For her, as for most of her contemporaries, "democracy" has a special connotation. "I was very young when I first heard the word, and I feel that it has always been a part of my life," she recalls. Meet Danita Zarichinova - environmentalist, civil rights activist and... a child of Bulgarian democracy. She was born soon after 10 November 1898. The date was a turning point, marking the beginning of Bulgaria's slow and painful transition to a market economy and Euro-Atlantic integration.

Danita is an environmentalist and civil rights activist.

"I am really a child of democracy because I was born at the beginning of the 1990, more precisely on 12 February, when the first issue of the 'Democracy' newspaper (the first independent newspaper after the fall of the totalitarian regime in Bulgaria - ed.) was published. I was born at the time of the first democratic protests and this has shaped me as a person, because my whole family has an active civic position".

The first issue of the newspaper Democracy, published on 12/02/1990.

Danita's childhood was marked by many unpredictable turns and twists, uncertainty, political tension and social unrest. Some of her earliest memories are of street protests. In 1997, the socialist government of Jean Videnov was in power, triggering several crises - grain, financial, political, hyperinflation approaching a staggering 243% - and the streets and squares were filled with angry citizens:

" I have a very vivid memory of the big protests when I was 7. I remember the square, the people, the freezing cold. I remember putting a sticker of the lion of the Union of Democratic Forces SDS (the party of change at the time - ed.) in my notebook in first grade. But I also remember the hard times when there were no basic foodstuffs in the grocery shops. My family was always talking about politics. They took me to all the protests. After the elections, we watched the nightly press conferences together. It was the only time I was allowed to stay up late. But the truth is that that feeling of insecurity that we had as children shaped us, and so did the freedom and the fact that we were living in a time when many things were happening before our eyes," Danita Zaricinova told Radio Bulgaria in an interview.

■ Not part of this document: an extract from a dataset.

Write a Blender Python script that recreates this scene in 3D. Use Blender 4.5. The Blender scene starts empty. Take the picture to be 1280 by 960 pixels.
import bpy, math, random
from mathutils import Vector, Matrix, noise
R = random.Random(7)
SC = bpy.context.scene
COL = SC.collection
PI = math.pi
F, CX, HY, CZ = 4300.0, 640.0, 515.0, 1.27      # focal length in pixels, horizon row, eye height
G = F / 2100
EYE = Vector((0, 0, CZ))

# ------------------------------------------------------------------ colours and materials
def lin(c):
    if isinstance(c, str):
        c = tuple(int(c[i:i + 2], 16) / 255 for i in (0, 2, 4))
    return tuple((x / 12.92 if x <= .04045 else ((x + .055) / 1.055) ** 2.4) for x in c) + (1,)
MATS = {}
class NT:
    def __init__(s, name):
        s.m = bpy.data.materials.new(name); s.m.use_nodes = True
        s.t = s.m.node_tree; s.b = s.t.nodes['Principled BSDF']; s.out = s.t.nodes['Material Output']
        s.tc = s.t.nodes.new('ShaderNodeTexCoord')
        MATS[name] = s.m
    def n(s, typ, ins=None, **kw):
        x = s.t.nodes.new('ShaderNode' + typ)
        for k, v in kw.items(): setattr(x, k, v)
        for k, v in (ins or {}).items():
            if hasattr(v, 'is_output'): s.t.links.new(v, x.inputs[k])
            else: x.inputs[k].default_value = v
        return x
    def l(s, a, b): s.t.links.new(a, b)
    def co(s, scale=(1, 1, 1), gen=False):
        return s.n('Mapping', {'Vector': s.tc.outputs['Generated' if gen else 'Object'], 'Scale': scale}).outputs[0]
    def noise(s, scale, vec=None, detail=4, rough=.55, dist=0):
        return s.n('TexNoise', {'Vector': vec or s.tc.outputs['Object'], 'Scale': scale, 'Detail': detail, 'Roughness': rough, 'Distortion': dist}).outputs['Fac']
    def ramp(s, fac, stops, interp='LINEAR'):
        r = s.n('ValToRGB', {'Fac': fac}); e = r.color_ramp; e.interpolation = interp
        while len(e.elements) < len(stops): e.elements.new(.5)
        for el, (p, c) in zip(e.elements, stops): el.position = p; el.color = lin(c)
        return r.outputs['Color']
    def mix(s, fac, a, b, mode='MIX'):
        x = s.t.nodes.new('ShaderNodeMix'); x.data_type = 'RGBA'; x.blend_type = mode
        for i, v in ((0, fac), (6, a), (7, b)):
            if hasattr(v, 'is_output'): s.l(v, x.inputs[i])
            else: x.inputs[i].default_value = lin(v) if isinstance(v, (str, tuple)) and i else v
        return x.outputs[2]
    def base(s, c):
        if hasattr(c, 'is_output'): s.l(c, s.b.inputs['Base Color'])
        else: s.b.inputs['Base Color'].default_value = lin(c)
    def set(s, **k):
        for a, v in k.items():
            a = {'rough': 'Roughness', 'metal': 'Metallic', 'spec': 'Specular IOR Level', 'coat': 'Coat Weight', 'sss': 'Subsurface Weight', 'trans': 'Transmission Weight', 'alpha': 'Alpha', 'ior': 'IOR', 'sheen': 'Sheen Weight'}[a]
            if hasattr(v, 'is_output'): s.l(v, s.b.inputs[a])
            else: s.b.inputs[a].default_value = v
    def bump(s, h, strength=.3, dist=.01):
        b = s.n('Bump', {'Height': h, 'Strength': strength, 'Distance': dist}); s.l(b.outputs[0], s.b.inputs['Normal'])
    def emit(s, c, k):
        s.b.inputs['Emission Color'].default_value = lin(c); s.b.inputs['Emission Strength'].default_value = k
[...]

Protest march in Sofia, 1997.

Have we Bulgarians come to terms with our totalitarian past? Have we learned any lessons? No, of course not!

"There are people who still feel nostalgia for socialism, without realising that it is nostalgia for their youth, and they look back with starry eyes on a regime that halted Bulgaria's development as a European country for 45 years," says Danita.

But today, more than three decades after that memorable date of November 10, time seems to have come full circle and we seem to be back to square one.

"On the one hand, I am very concerned about the situation, about Russia's influence on Bulgaria, which is still very strong, about the manipulation of opinions, fake news... Social media contribute a lot to all this. But at the same time, I think that a more critical civil society is emerging in our country. These are people who are not looking for the next messiah to "save" us, but who want to see change in the long term. In fact, it is quite interesting to be a child of democracy, to be part of a society that you have the opportunity to change for the better," Danita Zarichinova concluded.